ENGL 501 Methodologies: Critical Theory | Dr. Melissa Jacques
This course is a survey of critical theory. In the first week, students will get a crash course on the field we call critical theory. The goal is to understand the origins of the field before we enter into the debates that attend particular themes, movements, and applications of theory from the early twentieth century to the present. The syllabus covers what have become “canonical” theoretical paradigms, such as structuralism, Marxism, feminism, deconstruction and postcolonial theory. What we will find, as we move through the course, is that theorists rarely contain their thinking to discrete themes, positions, movements, and influences.
ENGL 503 Practices in the Profession and Teaching of Literary Studies and Related Disciplines | Dr. Aisha Ravindran
The first half of this course is designed to provide learners with core skills in teaching. In coordination with the Centre for Teaching and Learning and FCCS faculty members, sessions will address equity practices, class design, discussion strategies, writing and critiquing exercises, and grading. Students will be given the opportunity to design and deliver short lessons in their field of expertise and will receive constructive feedback on their teaching. At the end of the first five weeks, students who have attended and participated in the sessions will receive the Foundations Certificate for Graduate Teaching Assistants. The second half of the course will familiarize scholars in Literary Studies with the profession’s expectations, practices, and responsibilities. Topics will include the teaching dossier, conference presentations, research strategies, the proposal and thesis/ research project, publication, and employment. The course will also offer information on and encourage attendance at workshops on applying for funding. Class discussions are intended to provide a forum for reflection on the professional opportunities and challenges that exist within graduate studies.
ENGL 521A Posthumanism and Critical Animal Studies | Dr. Jodey Castricano
This course begins from the philosophical position that animals are worthy of serious intellectual and ethical consideration and, thus, a further aim is to attend to how animality and the question of the animal(s) similarly intersect with questions of gender, race, class and ethnicity by introducing students to the necessary intersection of posthumanism and critical animal studies. To this end, we will begin by developing an understanding of the field of posthumanism in relation to critical animal studies, postcolonial and cultural studies and eco-feminist theory. We will then move into the question of the animal and discuss how the relations of hierarchy, domination, and exploitation between humans and animals are systematically reproduced in relations of class, race and ethnicity among humans themselves while keeping before us the plight of actual animals as they are subject to systems of biopower. In addition to materials dealing with posthumanism and critical animal studies, we may be reading literary works which frame the question of the animal in its representational complexity.
ENGL 521B Feminist Forerunners: Early Modern Women’s Literature and Contemporary Theory | Dr. Alison Conway
This course examines foundational feminist writing from two historical periods, taking a comparative approach to writing during the early modern period (from the mid-sixteenth century to the early eighteenth century) in relation to a selection of work of late twentieth and early twenty-first century theory.

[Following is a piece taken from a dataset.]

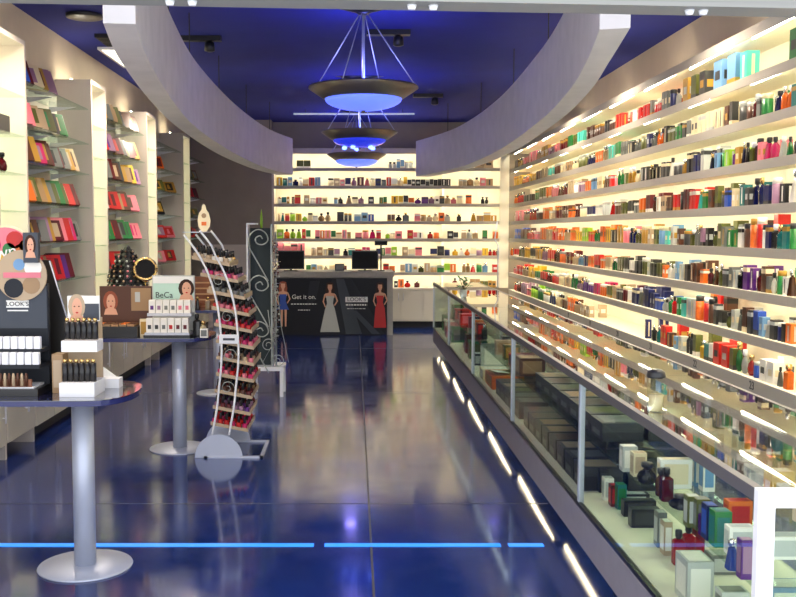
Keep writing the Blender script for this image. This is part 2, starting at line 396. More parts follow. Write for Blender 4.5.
def cap_mesh(mb, w, d, h, cap, style, o=(0, 0, 0)):
    x, y, z = o; r = min(w, d) * (.30 if style % 2 else .36); H = h * .74
    mb.rings([(z + H - .001, r * .7, r * .7), (z + H + h * .05, r * .7, r * .7), (z + H + h * .052, r, r), (z + h - .003, r, r), (z + h, r * .85, r * .85)], cap, 8, 2 if style != 0 else 4, cx=x, cy=y, smooth=True)
def can_mesh(mb, w, d, h, c, a, style, o=(0, 0, 0)):
    x, y, z = o; r = w / 2
    mb.rings([(z, r * .96, r * .96), (z + .003, r, r), (z + h * .78, r, r)], 'c_' + c, 12, 2, cx=x, cy=y)
    mb.rings([(z + h * .78, r * .98, r * .98), (z + h - .004, r * .98, r * .98), (z + h, r * .9, r * .9)], 'c_' + a, 12, 2, cx=x, cy=y)
STOCK = []      # dicts: kind,w,d,h,c,a,style,pos,row,unit,cap
def put(kind, pos, w, d, h, c, row, unit, rz=0, a=None, style=None, gap=0):
    a = a or random.choice([x for x in ('white', 'gold', 'silver', 'black', 'cream', 'charcoal', 'beige') if x != c])
    STOCK.append(dict(kind=kind, pos=pos, w=w, d=d, h=h, c=c, a=a, style=random.randrange(4) if style is None else style, row=row, unit=unit, cap=random.choice(CAPS), rz=rz))
WARM = 'orange yellow pink red cream beige brown tan gold white orange pink green maroon mauve cream black sky'.split()
MIXD = 'pink cream green brown navy grey beige orange red white olive gold teal maroon charcoal yellow silver mauve'.split()
COOL = 'charcoal grey black olive green navy silver brown maroon blue beige teal white red gold grey black silver'.split()
ROWS = [
 '510:brown 518:gold 523:pink 529:pink 536:beige 541:gold 548:mauve 554:pink 560:maroon 566:- 567:green 572:olive 577:aqua 583:- 586:brown 593:brown 600:- 603:charcoal 608:brown 615:red 622:- 631:white 637:red 648:grey 653:red 660:grey 667:navy 672:silver 677:- 680:gold 688:olive 696:charcoal 705:- 709:sky 722:sky 736:aqua 746:- 784:green 797:end',
 '508:orange 514:yellow 522:orange 529:yellow 536:brown 542:beige 548:aqua 554:brown 560:cream 566:tan 572:cream 578:olive 584:- 586:navy 595:orange 602:tan 608:aqua 615:green 620:grey 627:charcoal 633:grey 640:olive 646:navy 650:grey 656:orange 662:black 667:olive 674:green 681:charcoal 686:grey 690:cream 697:cream 705:cream 713:cream 722:brown 727:charcoal 733:- 735:charcoal 742:brown 750:maroon 755:grey 759:green 764:- 771:navy 778:orange 788:teal 797:end',
 '510:orange 518:red 524:black 532:- 535:green 540:olive 546:orange 552:pink 558:brown 563:maroon 568:beige 574:white 579:mauve 585:orange 591:sky 597:cream 603:brown 609:red 613:pink 617:green 623:olive 628:gold 634:cream 641:charcoal 648:black 655:black 662:charcoal 668:white 673:charcoal 681:gold 687:black 694:navy 700:silver 706:- 708:black 713:sky 719:green 725:lime 730:purple 735:gold 740:black 748:olive 753:brown 758:pink 762:magenta 768:magenta 774:- 776:silver 783:green 791:charcoal 797:end',
 '510:white 516:pink 524:beige 530:red 537:brown 544:orange 550:beige 556:maroon 563:brown 569:orange 575:maroon 581:cream 588:navy 594:- 596:white 603:silver 610:red 616:brown 622:olive 628:charcoal 634:grey 640:orange 646:maroon 652:brown 657:white 661:beige 667:brown 673:red 680:black 684:maroon 690:red 697:aqua 703:green 709:brown 714:olive 720:charcoal 725:blue 731:cream 737:cream 740:teal 746:charcoal 750:navy 757:navy 765:navy 771:mauve 776:- 779:black 787:white 797:end',
 '510:sky 516:blue 522:brown 528:red 535:pink 541:orange 547:beige 553:red 559:orange 565:beige 571:orange 577:yellow 583:lime 589:red 595:green 601:orange 607:yellow 612:charcoal 618:gold 624:pink 630:navy 636:olive 642:gold 648:beige 654:olive 660:sky 666:aqua 671:silver 676:- 678:brown 683:charcoal 690:olive 696:grey 702:mauve 707:black 712:olive 718:olive 724:grey 728:green 734:green 740:white 744:brown 750:orange 757:red 763:white 766:navy 772:charcoal 778:teal 784:teal 790:green 797:end',
 '508:orange 514:red 520:olive 526:yellow 532:charcoal 537:gold 543:mauve 549:red 555:brown 561:orange 567:maroon 573:beige 579:sky 585:navy 590:orange 596:red 602:orange 607:beige 613:green 619:olive 625:charcoal 631:white 637:charcoal 643:olive 648:silver 652:charcoal 658:olive 664:orange 670:white 676:sky 681:silver 686:charcoal 692:brown 697:brown 702:orange 708:maroon 714:brown 720:olive 726:charcoal 731:grey 735:silver 741:black 746:purple 752:purple 758:maroon 764:brown 770:grey 774:white 778:green 786:white 790:brown 797:end',
 '512:pink 518:red 524:beige 530:yellow 536:green 542:red 548:maroon 554:red 560:cream 566:beige 572:green 578:mauve 584:purple 590:purple 596:magenta 602:orange 608:olive 614:beige 619:charcoal 625:maroon 630:white 634:navy 640:grey 646:navy 652:navy 658:blue 664:silver 670:green 674:red 679:green 684:aqua 690:silver 697:orange 704:red 711:brown 716:charcoal 721:black 728:olive 734:silver 740:grey 746:brown 752:charcoal 757:blue 763:sky 769:silver 775:charcoal 781:navy 787:black 791:orange 797:end',
 '512:red 518:maroon 523:mauve 528:pink 533:lime 539:green 545:white 551:navy 556:- 558:cream 564:brown 570:orange 576:beige 582:- 583:beige 592:- 648:navy 651:- 654:charcoal 658:teal 664:red 670:brown 676:sky 682:silver 687:- 689:charcoal 696:olive 703:yellow 708:teal 713:white 717:red 726:red 735:olive 739:green 744:silver 751:red 757:blue 763:- 765:white 773:white 781:grey 788:orange 797:end',
]
for r, spec in enumerate(ROWS):
    it = [s.split(':') for s in spec.split()]; it = [(float(a), b) for a, b in it]
    for (xa, c), (xb, _) in zip(it, it[1:]):
        if c in ('-', 'end'): continue
        ya, yb = wally(xa, SX + .06), wally(xb, SX + .06)
        ya, yb = min(ya, 17.2), max(yb, 6.0)
        kind = random.choices(['perfume_box', 'perfume_bottle', 'spray_can'], [.55, .33, .12])[0]
        hh = random.uniform(.115, .185); ww = random.uniform(.055, .085)
        if c == 'sky' and r == 0: kind, hh, ww = 'perfume_box', .235, .16
        if r == 0 and xa in (784, 680, 688, 696, 736): kind, hh, ww = 'perfume_box', .21, .12
        if r == 1 and c == 'cream' and xa > 680: kind, hh, ww = 'perfume_box', .165, .07
        if r == 2 and c in ('magenta',): kind, hh, ww = 'perfume_bottle', .16, .08
        if r == 3 and xa in (750, 757): kind, hh, ww = 'perfume_bottle', .20, .08
        if r == 3 and xa == 787: kind, hh, ww = 'perfume_bottle', .22, .11
        if r == 4 and xa in (750, 757): kind, hh, ww = 'spray_can', .215, .07
        if r == 6 and xa in (697, 704, 711): kind, hh, ww = 'spray_can', .20, .07
        if r == 7 and xa in (717, 726): kind, hh, ww = 'perfume_box', .17, .12
        if r == 7 and xa == 739: kind, hh, ww = 'perfume_bottle', .225, .07
        if r == 7 and xa in (765, 773): kind, hh, ww = 'perfume_box', .15, .10
        if r == 7 and xa == 648: kind, hh, ww = 'perfume_box', .19, .05
        n = max(1, int((ya - yb) / (ww + .012))); pitch = (ya - yb) / n
        ww = min(ww, pitch - .006); a = None; st = random.randrange(4)
        a = random.choice([x for x in ('white', 'gold', 'silver', 'black', 'cream', 'charcoal') if x != c])
        for k in range(n):
            dd = ww * random.uniform(.55, .9) if kind == 'perfume_bottle' else (ww if kind == 'spray_can' else min(.11, max(.05, ww * random.uniform(.7, 1.0))))
            tester = (kind == 'perfume_box' and n > 3 and k == n // 2)
            kk = 'perfume_bottle' if tester else kind
            h2 = hh * (.8 if tester else 1) * (1 + random.uniform(-.02, .02))
            y = yb + (k + .5) * pitch
            xx = SX + .03 + dd / 2 + random.uniform(0, .012)
            put(kk, (xx, y, LEV[r] + .0005), ww, dd, h2, c, r, 'long', a=a, style=st)
            if random.random() < .5 and kk != 'perfume_bottle' and pitch > .05:      # second rank behind, taller
                put('perfume_box', (SX + .03 + .13 + .05, y, LEV[r] + .0005), ww, .09, min(.24, hh * 1.12), c, r, 'long', a=a, style=st)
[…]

ENGL 521E Topics in Historical Periods and Movements| Dr. Margaret Reeves
This course examines advanced topics in seventeenth-century literature and culture. In this section of “Approaches to 17th-Century Literature: Special Topics” we will examine the gendering of political thought in fictional, historical, and philosophical narratives of the early modern period (1500-1700) with a focus on the seventeenth century (1600-1700). We will study how gender inflects some of the core concepts in political thought of this period, such as patriarchalism and royalism, analogies between the family and the commonwealth, republicanism and masculinity, the sexual contract embedded within social contract theory, and the gendering of early modern utopias (including those by Thomas More and Margaret Cavendish). By invoking conventional tools of literary analysis as well as the critical historiographical methods of Hayden White, we will consider the relationship between various forms of political narratives–fictional, poetic, historical, and philosophical–as modes of representation.

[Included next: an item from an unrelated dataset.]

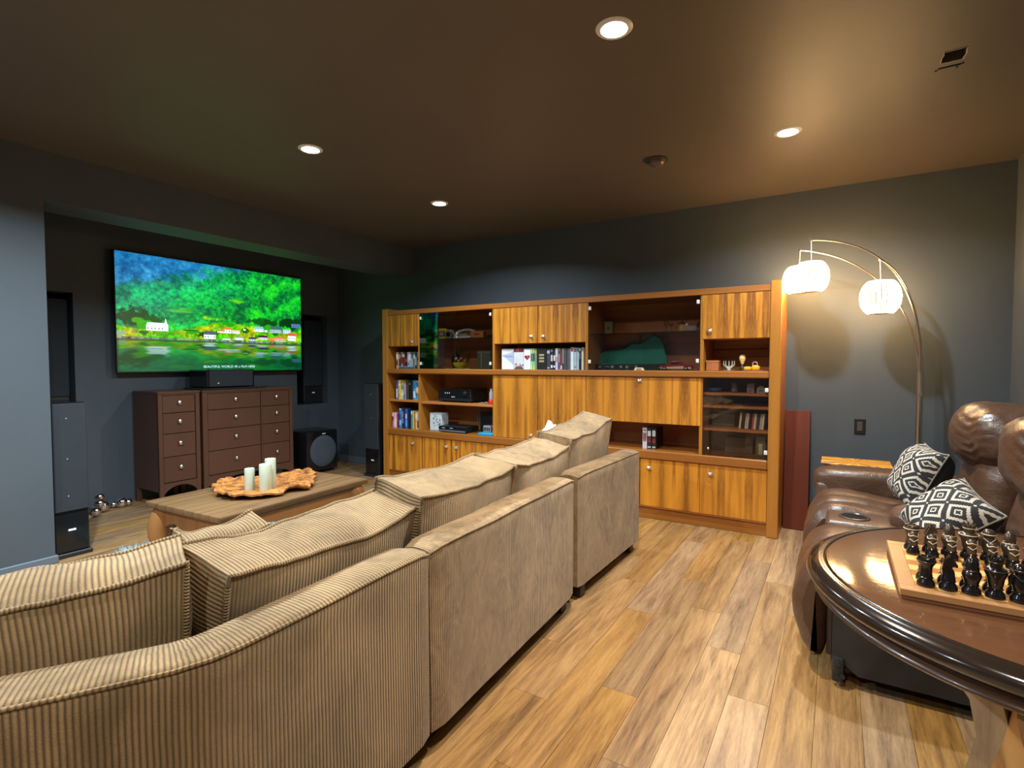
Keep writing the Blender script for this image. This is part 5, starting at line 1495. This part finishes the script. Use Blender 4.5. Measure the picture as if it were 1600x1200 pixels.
def shade(cx_, cy_, cz_, r, label, tip, ctrl, off):
    HH = r * .98
    # arm
    start = (LX - .012 + off[0], LY + off[1], 1.12)
    mb = MB(); mb.tube(bez(start, ctrl[0], ctrl[1], tip), [.0062] * 14 + [.0050] * 14, 8); mb.lathe([(.008, -.006), (.010, 0), (.008, .008), (.001, .010)], tip, 10)
    ar = mb.build('arm', STEEL, lamp, 60)
    mb = MB(); mb.tube([tip, (cx_, cy_, cz_ + HH)], .0032, 6); mb.build('cord', WHITEP, ar, 60)
    # shade: vertical slats bulging outwards and glowing; near-black liner added to darken the gaps
    mb = MB(); n = 22
    for k in range(n):
        a = 2 * PI * k / n; wd = 2 * PI / n * .37
        prof = []
        for q in range(9):
            ph = -1.02 + q / 8 * 2.04
            rr = r * (math.cos(ph) ** .8)
            zz = HH * math.sin(ph) / math.sin(1.02)
            prof.append((rr, zz))
        vs_ = []
        for (rr, zz) in prof:
            for (da, dr) in ((-wd, 0), (0, .010), (wd, 0)):
                vs_.append((cx_ + (rr + dr) * math.cos(a + da), cy_ + (rr + dr) * math.sin(a + da), cz_ + zz))
        fs2 = []
        for q in range(8):
            for e_ in range(2):
                o_ = q * 3 + e_
                fs2.append((o_, o_ + 1, o_ + 4, o_ + 3))
        mb.add(vs_, fs2)
    sh_ = mb.build('shade', SHADE, lamp, 60, label=label)
    mb = MB(); mb.lathe([(.03, -HH * .90), (r * .62, -HH * .75), (r * .86, 0), (r * .62, HH * .75), (.03, HH * .9)], (cx_, cy_, cz_), 26); mb.build('liner', LINER, sh_, 60)
    mb = MB(); mb.lathe([(r * .58, HH), (r * .6, HH + .003), (r * .5, HH + .004)], (cx_, cy_, cz_), 20); mb.build('ring', WHITEP, sh_, 60); mb = MB(); mb.lathe([(r * .58, -HH), (r * .6, -HH - .003), (r * .5, -HH - .004)], (cx_, cy_, cz_), 20); mb.build('ring', WHITEP, sh_, 60)
shade(-.165, 4.14, 1.836, .100, 'nearer one of the two left shades', (-.168, 4.14, 2.085), ((LX, LY - .05, 1.72), (.28, 4.22, 2.06)), (-.006, -.006))
shade(-.247, 4.33, 1.848, .096, 'shade half hidden behind another, leftmost', (-.243, 4.33, 2.058), ((LX - .02, LY, 1.62), (.20, 4.34, 1.98)), (-.006, .008))
shade(.230, 4.22, 1.682, .106, 'rightmost and lowest shade', (.224, 4.22, 1.925), ((LX, LY - .03, 1.55), (.36, 4.26, 1.86)), (.006, 0))

# ------------------------------------------------------------------ wall speaker, upper right
t = thing('surround_speaker', 'small black speaker mounted high on the right wall', 'speaker', (.93, 3.40, 2.35))
m = MB(); m.prism([(.80, 2.22), (.775, 2.44), (.86, 2.50), (.92, 2.50), (.92, 2.22)], 3.33, 3.50, 'Y'); m.build('cabinet', BLACK, t)
m = MB(); m.box(.92, XR, 3.39, 3.44, 2.28, 2.36, .004); m.box(.80, .92, 3.38, 3.45, 2.195, 2.222, .004); m.build('bracket', BLACK, t)
m = MB(); m.lathe([(.006, 0), (.006, -.004)], (.815, 3.33, 2.24), 8, 'Y'); m.build('light', BADGE, t)

# ------------------------------------------------------------------ leather recliner
rec = thing('recliner_sofa', 'brown leather two-seat recliner sofa with cup-holder console along right wall', 'recliner', (.4, 3.15, 0))
def chaise(y0, y1, seams, mat, seed, prof):
    """seat pad that rolls over the front and down as a leg rest"""
    P2 = [Vector((p[0], 0, p[1])) for p in prof]
    ps = path_samples(P2, .025)
    N2 = 34
    nrm = []
    for i in range(len(ps)):
        d = (ps[min(len(ps) - 1, i + 1)] - ps[max(0, i - 1)]).normalized()
        nrm.append(Vector((-d.z, 0, d.x)) * -1)
    def fn(i, j):
        v = j / (N2 - 1); y = y0 + (y1 - y0) * v
        e = min(v, 1 - v)
        off = -.035 * max(0, 1 - e / .12) ** 2
        for s_ in seams: off -= .016 * math.exp(-((v - s_) / .018) ** 2)
        edges = [0] + list(seams) + [1]
        for a, b in zip(edges[:-1], edges[1:]):
            if a <= v <= b: off += .012 * math.sin(PI * (v - a) / (b - a))
        q = ps[i] - nrm[i] * 0
        p = Vector((q.x, y, q.z)) + nrm[i] * off
        w_ = mnoise.fractal(Vector((p.x * 9, p.y * 9, p.z * 9 + seed)), .8, 2.2, 3) * .0045
        # gathered wrinkles near the side edges
        w_ += .004 * math.sin(i * 2.1 + mnoise.noise(Vector((i * .3, v * 3, seed))) * 4) * max(0, 1 - e / .16)
        return tuple(p + nrm[i] * w_)
    mb = MB(); mb.grid(fn, len(ps), N2)
    for j in (0, N2 - 1):
        vs_ = [fn(i, j) for i in range(len(ps))]
        mb.add(vs_, [tuple(range(len(ps)))])
    return mb
PROF = [(.55, .445), (.35, .465), (.15, .49), (.02, .50), (-.06, .475), (-.105, .41), (-.130, .32), (-.125, .22), (-.095, .13), (-.062, .075), (-.035, .085), (-.022, .16), (-.02, .30), (.0, .36), (.3, .34), (.55, .34)]
chaise(2.375, 2.915, [.5], LEATHER, 1, PROF).build('seat_pad', LEATHER, rec, 70)
chaise(3.185, 3.735, [.36, .68], LEATHER, 4, PROF).build('seat_pad', LEATHER, rec, 70)
m = MB(); m.box(.0, .88, 2.395, 3.95, .07, .335, .01); m.build('base_frame', FABB, rec)
m = MB()
m.grid(lambda i, j: (.005 + i / 20 * .86, 2.372 + .006 * mnoise.noise(Vector((i * .5, j * .4, 3))), .055 + j / 8 * .27 + (.03 if (i < 2 and j == 0) else 0)), 21, 9)
m.grid(lambda i, j: (.005 + i / 20 * .86, 2.39, .055 + j / 8 * .27), 21, 9)
m.build('side_panel', FABB, rec, 70, label='black cloth side lining')
m = MB(); m.box(-.016, .004, 2.40, 2.46, .10, .33, .003); m.build('leg_rest_bar', LEATHERD, rec)
m = MB(); m.box(.005, .045, 2.355, 2.385, .02, .115, .008, 2); m.lathe([(.012, 0), (.012, .035)], (.025, 2.35, .035), 12, 'Y'); m.lathe([(.009, 0), (.009, .012)], (.025, 2.347, .095), 10, 'Y'); m.lathe([(.009, 0), (.009, .012)], (.04, 2.347, .05), 10, 'Y')
m.build('hinge', P('hinge_black', (.02, .02, .022), .35), rec, 40)
for (xx, yy) in ((.03, 2.42), (.8, 2.42), (.03, 3.9), (.8, 3.9)):
    m = MB(); m.lathe([(.02, 0), (.024, .07)], (xx, yy, 0), 10); m.build('foot', BLACK, rec, 40)
# console with cup holder
m = MB(); m.box(-.035, .62, 2.925, 3.175, .08, .50, .022, 3); co_ = m.build('console', LEATHER, rec, 50)
m = MB(); cx_, cy_ = .085, 3.05
m.lathe([(.050, .0), (.058, .006), (.066, .004), (.068, -.002)], (cx_, cy_, .501), 28, cap=False); m.build('cup_holder_ring', P('cup_ring', (.05, .035, .028), .25), co_, 50)
m = MB(); m.lathe([(.052, .004), (.050, .0008), (.002, .0005)], (cx_, cy_, .501), 28); m.build('cup_well', BLACKG, co_, 40)
m = MB(); m.soft((.42, 3.05, .525), (.20, .12, .065), 2.8, 12, .006, 14, seed=2); m.build('console_pad', LEATHER, rec, 80)
# far arm
m = MB(); m.box(-.10, .66, 3.745, 3.965, .04, .52, .02, 2); m.build('arm_body', LEATHER, rec, 50)
m = MB(); m.soft((.29, 3.855, .518), (.405, .125, .095), 4.2, 14, .004, 8, seed=5); ap = m.build('arm_pad', LEATHER, rec, 80)
ac = MB(); ac.soft((.045, 3.731, .475), (.046, .007, .021), 2.3, 5); pl = ac.build('button_plate', SILVER, rec, 70)
for q in (-.016, .016):
    ac = MB(); ac.lathe([(.009, 0), (.009, -.006), (.004, -.008)], (.045 + q, 3.725, .477), 12, 'Y'); ac.build('button', CHROME, pl, 50)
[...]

ENGL 525K Postcolonial Studies – Humanitarian Life Narratives | Dr. David Jefferess
This course examines the construction of the humanitarian in life narratives, understood broadly to include memoir, documentary biographical film, NGO marketing appeals, fiction, etc. Drawing upon scholarship in life writing, celebrity culture, media discourse, moral philosophy, postcolonial theory, critical race studies, and gender studies, the course focuses on the ongoing legacy of the “white saviour complex”. As a 400 level/graduate course, the course will be participatory, focusing on student-driven analysis, and will provide opportunities to develop skills in collaboration, oral presentation, and discussion facilitation, with options for both scholarly and creative research and communication.

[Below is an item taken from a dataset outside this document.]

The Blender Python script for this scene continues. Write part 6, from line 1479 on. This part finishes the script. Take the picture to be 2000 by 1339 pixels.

ENGL 532A Culture & Location: Shakespeare and Place | Dr. Sean Lawrence
This seminar will examine the role of place and location in the works of William Shakespeare and the stage and society in which they were presented. The discussion will be framed by a dialogue between the respectively ethical and ontological phenomenologies of Emmanuel Levinas and Martin Heidegger. The course will be divided into three sub-themes, each examining three plays in three weeks: the English popular stage; representations of the world beyond Europe; the erotic landscape. The course has a philosophical focus, but seeks to find points of integration with other critical concerns.